In the States, if you see a car with an American flag decal, or a house with a flag flying out front, and it's not a holiday, regardless of the owner's actual intent, you will frequently infer that the owner is either a late-to-the-game sentimentalist or a semi-crazed racist xenophobe. Or a politician running for office. It's not really fair. But patriotism in a post-9/11 United States has gotten a pretty dirty rep. Perhaps it's because the crazies are the most vocal, the most strident, and the most wanting-to-show-you-how-much-more-they-love-their-country-than-you-do. Or perhaps to imply that if you
don't have a flag, you are probably a terrorist or at any rate a conspirator and should be deported. Or something equally nuts. And because it's ostentatious, because you doubt their honesty, (because you secretly hope they're not quite as insane as they appear), everything rings false, and even the flag starts to look like a lie in and of itself.

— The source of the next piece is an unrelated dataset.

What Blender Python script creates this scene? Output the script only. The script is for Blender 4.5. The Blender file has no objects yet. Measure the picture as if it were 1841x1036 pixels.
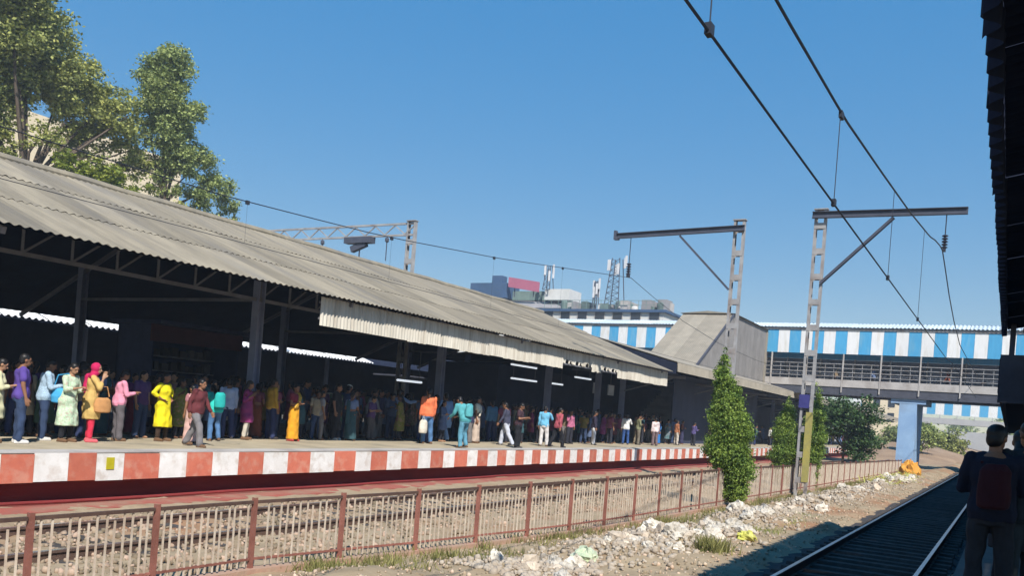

And the ones who actually do love their country - or at least the potential their country has - are unfortunately grouped with the nutbars. I have a lot of issues with America, or at least with American government, but I love the
idea of America. I love what it was founded on - freedom, enterprise, achievement, progress, the ability to remake yourself in a new world into the person you want to be - America is, or should be, about everyone realizing his full potential. It often isn't - often it's about holding back everyone so we're all "equal" - down to the lowest common denominator (but that's another debate about the problems with the school system). We still have that potential. And I would like to think that at least some percentage of the flag wavers are of a like mind (I know some of them are). But the totem of the flag has been tarnished by people who would use it as a tool, a weapon even, for political maneuvering, rather than a symbol of freedom and honor.